▶ [Stated goal]: In the records below, find each line with the word "build" and copy it.
##### Given records #####
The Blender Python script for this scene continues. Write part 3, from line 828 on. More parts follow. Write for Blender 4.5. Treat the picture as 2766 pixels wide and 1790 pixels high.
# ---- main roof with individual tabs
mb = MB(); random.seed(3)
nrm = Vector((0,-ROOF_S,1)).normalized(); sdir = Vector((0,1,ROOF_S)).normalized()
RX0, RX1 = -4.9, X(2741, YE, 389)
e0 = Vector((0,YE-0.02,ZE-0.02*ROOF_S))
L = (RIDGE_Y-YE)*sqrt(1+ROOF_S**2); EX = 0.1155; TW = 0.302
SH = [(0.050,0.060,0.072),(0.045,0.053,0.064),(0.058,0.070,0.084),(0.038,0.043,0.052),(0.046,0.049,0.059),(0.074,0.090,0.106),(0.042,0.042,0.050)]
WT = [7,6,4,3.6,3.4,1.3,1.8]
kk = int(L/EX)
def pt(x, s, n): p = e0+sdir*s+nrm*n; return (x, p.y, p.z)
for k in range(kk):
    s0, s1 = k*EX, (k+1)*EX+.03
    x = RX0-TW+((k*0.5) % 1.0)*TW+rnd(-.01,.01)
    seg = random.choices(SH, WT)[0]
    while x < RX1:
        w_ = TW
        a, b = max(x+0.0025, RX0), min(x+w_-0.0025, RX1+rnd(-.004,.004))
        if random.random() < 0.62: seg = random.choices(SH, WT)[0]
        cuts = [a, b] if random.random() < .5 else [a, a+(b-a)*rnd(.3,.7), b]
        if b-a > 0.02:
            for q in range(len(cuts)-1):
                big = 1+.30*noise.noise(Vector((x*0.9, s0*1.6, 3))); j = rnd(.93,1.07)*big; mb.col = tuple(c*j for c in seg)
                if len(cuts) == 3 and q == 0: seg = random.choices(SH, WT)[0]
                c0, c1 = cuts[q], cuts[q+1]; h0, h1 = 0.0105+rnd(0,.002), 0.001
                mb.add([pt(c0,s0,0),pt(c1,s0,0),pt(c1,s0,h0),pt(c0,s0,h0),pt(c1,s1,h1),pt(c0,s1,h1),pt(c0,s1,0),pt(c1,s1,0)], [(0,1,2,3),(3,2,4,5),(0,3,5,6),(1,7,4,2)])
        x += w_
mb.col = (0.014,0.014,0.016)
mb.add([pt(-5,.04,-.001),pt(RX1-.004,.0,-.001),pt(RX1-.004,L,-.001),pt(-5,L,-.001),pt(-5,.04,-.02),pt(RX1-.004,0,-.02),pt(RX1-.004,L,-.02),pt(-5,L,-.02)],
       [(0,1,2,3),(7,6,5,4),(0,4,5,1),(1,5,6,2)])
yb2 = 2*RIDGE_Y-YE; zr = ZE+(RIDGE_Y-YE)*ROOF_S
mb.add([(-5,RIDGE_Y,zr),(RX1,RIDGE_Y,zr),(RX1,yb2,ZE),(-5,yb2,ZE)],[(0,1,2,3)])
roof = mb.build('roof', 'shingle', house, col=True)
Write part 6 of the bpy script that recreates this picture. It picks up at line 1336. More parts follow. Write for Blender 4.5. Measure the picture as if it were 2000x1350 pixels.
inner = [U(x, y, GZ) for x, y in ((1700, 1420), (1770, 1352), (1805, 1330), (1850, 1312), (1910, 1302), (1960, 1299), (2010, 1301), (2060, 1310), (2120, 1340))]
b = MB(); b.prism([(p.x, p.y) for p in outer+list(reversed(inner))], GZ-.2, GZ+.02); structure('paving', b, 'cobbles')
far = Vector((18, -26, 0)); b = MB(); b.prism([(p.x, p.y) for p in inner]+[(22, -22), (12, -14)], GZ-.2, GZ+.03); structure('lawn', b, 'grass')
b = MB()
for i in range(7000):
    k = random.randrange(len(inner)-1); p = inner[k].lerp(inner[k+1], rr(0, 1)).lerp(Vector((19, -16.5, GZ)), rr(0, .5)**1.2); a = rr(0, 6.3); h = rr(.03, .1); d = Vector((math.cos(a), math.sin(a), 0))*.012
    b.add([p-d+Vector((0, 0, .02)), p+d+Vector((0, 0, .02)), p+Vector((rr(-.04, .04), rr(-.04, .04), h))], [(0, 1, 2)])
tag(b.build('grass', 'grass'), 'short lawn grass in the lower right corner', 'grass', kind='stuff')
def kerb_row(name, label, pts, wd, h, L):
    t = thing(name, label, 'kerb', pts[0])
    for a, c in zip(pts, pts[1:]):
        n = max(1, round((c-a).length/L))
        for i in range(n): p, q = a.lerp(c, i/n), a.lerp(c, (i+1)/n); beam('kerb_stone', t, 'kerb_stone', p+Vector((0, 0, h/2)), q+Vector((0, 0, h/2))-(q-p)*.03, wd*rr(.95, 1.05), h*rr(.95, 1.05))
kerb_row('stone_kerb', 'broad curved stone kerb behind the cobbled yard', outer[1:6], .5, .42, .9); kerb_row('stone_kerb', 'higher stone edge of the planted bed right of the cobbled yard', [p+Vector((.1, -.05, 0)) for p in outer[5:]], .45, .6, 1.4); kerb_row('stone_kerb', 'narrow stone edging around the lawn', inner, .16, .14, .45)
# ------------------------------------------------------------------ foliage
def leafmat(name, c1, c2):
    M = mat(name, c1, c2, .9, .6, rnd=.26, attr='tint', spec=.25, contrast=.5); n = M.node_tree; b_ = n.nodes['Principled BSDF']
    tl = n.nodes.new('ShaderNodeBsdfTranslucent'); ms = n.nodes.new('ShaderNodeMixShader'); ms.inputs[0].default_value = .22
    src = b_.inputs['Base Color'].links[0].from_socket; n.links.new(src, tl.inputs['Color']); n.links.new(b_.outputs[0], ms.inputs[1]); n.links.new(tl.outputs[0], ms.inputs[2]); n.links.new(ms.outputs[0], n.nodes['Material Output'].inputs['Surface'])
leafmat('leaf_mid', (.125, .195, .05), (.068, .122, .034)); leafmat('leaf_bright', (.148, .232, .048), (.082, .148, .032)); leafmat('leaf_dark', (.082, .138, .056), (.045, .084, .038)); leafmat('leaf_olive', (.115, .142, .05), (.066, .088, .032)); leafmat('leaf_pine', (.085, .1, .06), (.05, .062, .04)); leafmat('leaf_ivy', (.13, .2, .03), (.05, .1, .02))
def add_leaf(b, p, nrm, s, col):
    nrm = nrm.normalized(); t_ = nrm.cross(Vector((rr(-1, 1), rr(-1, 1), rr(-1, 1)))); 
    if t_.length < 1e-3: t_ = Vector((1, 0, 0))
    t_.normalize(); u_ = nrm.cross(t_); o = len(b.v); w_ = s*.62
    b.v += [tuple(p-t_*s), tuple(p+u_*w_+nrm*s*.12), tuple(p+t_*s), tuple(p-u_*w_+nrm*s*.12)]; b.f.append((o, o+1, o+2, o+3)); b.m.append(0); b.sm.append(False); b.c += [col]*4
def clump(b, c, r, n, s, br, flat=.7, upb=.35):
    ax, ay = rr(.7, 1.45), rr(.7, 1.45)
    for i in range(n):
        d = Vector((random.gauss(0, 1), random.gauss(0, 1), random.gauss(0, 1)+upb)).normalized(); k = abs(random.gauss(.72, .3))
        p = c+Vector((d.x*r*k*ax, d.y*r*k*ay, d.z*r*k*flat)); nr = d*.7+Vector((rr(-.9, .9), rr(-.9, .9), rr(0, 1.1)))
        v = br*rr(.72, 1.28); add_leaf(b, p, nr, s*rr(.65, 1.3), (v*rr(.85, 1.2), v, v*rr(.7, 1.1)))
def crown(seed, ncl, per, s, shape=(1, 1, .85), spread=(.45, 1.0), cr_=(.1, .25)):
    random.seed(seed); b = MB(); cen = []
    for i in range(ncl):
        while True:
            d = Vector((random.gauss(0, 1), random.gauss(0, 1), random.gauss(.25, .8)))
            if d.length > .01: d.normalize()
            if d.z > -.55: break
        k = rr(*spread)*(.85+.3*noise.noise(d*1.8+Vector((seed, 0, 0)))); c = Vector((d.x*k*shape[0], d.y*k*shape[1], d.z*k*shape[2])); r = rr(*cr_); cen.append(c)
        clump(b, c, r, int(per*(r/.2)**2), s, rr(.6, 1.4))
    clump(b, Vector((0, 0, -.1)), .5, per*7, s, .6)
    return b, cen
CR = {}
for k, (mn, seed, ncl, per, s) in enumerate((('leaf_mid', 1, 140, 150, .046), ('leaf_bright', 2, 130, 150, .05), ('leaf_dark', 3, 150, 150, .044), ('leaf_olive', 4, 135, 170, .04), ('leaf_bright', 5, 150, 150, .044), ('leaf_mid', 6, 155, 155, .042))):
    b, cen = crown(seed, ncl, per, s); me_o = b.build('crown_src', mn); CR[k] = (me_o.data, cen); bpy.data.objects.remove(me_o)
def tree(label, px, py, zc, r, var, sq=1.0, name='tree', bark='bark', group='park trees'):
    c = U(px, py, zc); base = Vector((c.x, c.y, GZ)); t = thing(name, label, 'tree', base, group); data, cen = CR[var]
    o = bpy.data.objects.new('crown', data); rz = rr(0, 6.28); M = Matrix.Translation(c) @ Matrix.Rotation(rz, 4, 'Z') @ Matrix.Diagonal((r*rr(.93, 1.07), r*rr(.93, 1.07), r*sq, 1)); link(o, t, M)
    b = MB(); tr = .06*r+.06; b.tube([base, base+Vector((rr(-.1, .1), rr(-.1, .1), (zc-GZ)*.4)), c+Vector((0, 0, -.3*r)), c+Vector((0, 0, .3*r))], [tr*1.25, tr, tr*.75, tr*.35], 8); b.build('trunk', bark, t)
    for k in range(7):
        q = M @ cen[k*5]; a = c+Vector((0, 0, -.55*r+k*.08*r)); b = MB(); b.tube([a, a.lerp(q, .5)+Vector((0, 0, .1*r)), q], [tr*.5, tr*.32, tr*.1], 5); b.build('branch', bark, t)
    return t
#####
▶ [Output]:
roof = mb.build('roof', 'shingle', house, col=True)
tag(b.build('grass', 'grass'), 'short lawn grass in the lower right corner', 'grass', kind='stuff')
    b, cen = crown(seed, ncl, per, s); me_o = b.build('crown_src', mn); CR[k] = (me_o.data, cen); bpy.data.objects.remove(me_o)
    b = MB(); tr = .06*r+.06; b.tube([base, base+Vector((rr(-.1, .1), rr(-.1, .1), (zc-GZ)*.4)), c+Vector((0, 0, -.3*r)), c+Vector((0, 0, .3*r))], [tr*1.25, tr, tr*.75, tr*.35], 8); b.build('trunk', bark, t)
        q = M @ cen[k*5]; a = c+Vector((0, 0, -.55*r+k*.08*r)); b = MB(); b.tube([a, a.lerp(q, .5)+Vector((0, 0, .1*r)), q], [tr*.5, tr*.32, tr*.1], 5); b.build('branch', bark, t)